Dataset extract:
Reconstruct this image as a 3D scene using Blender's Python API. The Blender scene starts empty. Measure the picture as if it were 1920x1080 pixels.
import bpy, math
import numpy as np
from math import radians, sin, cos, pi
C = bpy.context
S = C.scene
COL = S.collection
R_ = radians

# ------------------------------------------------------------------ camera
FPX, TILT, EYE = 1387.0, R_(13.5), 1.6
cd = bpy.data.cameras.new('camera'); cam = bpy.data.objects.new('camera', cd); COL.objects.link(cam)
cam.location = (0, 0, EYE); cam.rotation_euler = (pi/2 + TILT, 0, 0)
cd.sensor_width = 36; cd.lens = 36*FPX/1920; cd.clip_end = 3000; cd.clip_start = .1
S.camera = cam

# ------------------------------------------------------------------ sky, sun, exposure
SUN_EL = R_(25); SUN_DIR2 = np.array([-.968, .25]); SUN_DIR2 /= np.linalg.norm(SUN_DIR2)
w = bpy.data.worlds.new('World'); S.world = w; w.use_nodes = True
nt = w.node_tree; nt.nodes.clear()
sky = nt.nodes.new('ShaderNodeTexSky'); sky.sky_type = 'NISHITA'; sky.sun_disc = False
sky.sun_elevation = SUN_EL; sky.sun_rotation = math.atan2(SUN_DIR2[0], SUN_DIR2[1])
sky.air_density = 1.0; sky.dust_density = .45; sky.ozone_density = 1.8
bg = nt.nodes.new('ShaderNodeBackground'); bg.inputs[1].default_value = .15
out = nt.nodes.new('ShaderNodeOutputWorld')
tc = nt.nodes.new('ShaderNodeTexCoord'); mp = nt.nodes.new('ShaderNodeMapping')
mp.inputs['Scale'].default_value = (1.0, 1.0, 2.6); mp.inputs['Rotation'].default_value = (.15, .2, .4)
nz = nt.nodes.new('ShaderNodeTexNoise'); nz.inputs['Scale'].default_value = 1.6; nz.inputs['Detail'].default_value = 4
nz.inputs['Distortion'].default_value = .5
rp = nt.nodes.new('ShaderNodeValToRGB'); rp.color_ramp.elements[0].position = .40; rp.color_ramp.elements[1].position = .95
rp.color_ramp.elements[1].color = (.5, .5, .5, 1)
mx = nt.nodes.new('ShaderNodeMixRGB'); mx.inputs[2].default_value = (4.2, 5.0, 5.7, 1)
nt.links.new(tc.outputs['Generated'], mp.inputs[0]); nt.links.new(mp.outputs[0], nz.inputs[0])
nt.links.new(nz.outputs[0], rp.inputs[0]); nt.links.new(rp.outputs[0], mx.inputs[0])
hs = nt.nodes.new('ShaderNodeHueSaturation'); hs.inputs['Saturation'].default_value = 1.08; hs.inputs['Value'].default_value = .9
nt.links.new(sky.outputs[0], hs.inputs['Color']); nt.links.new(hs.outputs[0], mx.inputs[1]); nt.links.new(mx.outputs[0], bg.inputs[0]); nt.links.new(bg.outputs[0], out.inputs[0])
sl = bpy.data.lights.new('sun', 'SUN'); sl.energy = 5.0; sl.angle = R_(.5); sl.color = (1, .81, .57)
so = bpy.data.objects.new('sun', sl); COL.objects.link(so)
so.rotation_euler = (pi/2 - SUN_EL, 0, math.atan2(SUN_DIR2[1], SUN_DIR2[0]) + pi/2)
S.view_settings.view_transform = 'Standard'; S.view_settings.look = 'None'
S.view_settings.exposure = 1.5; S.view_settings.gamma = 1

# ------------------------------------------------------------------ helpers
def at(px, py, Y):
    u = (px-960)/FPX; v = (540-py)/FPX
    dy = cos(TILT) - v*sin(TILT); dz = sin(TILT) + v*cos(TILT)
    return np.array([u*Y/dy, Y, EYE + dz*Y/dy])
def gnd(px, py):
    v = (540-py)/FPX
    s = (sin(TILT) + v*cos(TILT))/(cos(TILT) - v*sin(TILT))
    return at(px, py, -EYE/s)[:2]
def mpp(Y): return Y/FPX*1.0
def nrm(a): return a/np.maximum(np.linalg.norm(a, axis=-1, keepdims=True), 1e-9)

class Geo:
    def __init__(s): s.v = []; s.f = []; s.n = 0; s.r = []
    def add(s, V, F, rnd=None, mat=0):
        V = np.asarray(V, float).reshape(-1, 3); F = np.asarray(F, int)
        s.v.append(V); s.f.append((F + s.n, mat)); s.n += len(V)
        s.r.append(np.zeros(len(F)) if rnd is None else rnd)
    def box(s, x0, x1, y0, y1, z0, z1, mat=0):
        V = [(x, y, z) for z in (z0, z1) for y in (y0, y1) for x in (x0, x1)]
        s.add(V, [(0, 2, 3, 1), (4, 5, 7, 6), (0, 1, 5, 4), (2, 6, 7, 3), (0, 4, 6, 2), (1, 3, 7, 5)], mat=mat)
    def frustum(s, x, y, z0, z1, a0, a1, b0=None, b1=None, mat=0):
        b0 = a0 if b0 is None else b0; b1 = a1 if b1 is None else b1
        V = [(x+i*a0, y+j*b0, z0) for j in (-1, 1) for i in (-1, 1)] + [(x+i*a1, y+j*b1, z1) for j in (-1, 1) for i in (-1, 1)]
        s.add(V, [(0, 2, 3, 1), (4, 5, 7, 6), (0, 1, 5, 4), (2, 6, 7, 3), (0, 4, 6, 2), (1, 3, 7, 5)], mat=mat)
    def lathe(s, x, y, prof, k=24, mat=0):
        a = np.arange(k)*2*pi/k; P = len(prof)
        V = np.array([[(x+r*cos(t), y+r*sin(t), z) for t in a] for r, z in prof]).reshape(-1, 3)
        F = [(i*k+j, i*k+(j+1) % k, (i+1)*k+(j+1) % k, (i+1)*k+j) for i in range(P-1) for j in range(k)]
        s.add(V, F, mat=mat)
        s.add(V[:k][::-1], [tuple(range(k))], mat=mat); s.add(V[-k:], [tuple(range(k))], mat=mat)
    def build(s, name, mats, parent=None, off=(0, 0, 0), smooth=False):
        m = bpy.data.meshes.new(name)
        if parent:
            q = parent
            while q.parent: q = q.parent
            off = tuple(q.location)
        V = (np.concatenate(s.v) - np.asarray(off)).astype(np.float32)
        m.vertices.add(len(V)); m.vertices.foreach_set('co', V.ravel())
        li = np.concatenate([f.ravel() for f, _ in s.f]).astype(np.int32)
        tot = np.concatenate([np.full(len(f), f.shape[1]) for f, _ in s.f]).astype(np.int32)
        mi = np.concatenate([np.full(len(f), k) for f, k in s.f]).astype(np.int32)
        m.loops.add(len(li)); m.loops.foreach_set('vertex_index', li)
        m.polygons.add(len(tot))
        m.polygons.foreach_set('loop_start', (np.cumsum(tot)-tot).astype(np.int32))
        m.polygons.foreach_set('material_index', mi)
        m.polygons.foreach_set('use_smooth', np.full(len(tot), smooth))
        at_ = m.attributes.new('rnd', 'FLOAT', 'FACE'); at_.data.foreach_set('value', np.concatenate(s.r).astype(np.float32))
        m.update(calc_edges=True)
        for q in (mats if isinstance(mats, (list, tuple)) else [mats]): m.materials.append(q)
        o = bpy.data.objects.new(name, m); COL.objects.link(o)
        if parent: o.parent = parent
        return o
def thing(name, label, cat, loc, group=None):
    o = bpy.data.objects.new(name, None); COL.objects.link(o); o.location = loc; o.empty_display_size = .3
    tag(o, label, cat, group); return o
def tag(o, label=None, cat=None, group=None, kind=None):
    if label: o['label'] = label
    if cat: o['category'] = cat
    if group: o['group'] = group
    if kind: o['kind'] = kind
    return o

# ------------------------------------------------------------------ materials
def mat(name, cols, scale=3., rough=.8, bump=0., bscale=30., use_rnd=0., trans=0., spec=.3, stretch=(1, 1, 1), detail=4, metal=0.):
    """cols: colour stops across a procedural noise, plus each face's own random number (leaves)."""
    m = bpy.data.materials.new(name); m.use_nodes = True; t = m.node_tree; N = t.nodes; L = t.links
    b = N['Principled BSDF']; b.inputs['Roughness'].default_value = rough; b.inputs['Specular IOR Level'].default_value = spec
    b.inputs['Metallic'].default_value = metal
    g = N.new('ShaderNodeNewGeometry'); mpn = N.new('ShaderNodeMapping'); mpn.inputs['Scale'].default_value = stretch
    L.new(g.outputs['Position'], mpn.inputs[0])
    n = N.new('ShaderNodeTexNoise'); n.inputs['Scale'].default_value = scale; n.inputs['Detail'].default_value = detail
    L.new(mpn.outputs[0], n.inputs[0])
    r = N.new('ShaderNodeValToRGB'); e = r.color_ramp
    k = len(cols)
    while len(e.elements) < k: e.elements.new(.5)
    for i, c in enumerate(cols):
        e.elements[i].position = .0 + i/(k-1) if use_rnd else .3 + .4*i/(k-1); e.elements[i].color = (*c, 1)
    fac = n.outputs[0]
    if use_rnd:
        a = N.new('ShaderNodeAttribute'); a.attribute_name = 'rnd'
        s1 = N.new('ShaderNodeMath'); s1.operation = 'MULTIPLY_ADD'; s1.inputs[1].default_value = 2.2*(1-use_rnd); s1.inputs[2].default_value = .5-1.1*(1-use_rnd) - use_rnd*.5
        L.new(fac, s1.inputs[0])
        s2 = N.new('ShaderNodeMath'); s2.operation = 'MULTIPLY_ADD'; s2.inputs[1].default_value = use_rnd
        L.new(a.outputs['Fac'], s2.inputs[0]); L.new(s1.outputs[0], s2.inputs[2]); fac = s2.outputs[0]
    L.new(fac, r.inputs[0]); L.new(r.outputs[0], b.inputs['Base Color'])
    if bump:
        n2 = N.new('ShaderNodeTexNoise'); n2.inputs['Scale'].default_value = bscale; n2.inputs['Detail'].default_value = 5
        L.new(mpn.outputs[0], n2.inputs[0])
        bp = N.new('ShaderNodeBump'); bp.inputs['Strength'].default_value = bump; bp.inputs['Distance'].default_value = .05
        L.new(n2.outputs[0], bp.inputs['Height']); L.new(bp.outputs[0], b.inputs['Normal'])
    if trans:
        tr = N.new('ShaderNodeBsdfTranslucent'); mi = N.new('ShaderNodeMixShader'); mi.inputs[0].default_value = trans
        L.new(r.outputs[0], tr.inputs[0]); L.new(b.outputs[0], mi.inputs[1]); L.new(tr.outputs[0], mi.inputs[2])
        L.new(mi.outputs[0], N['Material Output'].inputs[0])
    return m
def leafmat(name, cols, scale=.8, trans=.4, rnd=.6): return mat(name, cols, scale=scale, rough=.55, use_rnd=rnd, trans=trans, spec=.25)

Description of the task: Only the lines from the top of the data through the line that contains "S.camera = cam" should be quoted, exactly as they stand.

Answer for this exercise:
Reconstruct this image as a 3D scene using Blender's Python API. The Blender scene starts empty. Measure the picture as if it were 1920x1080 pixels.
import bpy, math
import numpy as np
from math import radians, sin, cos, pi
C = bpy.context
S = C.scene
COL = S.collection
R_ = radians

# ------------------------------------------------------------------ camera
FPX, TILT, EYE = 1387.0, R_(13.5), 1.6
cd = bpy.data.cameras.new('camera'); cam = bpy.data.objects.new('camera', cd); COL.objects.link(cam)
cam.location = (0, 0, EYE); cam.rotation_euler = (pi/2 + TILT, 0, 0)
cd.sensor_width = 36; cd.lens = 36*FPX/1920; cd.clip_end = 3000; cd.clip_start = .1
S.camera = cam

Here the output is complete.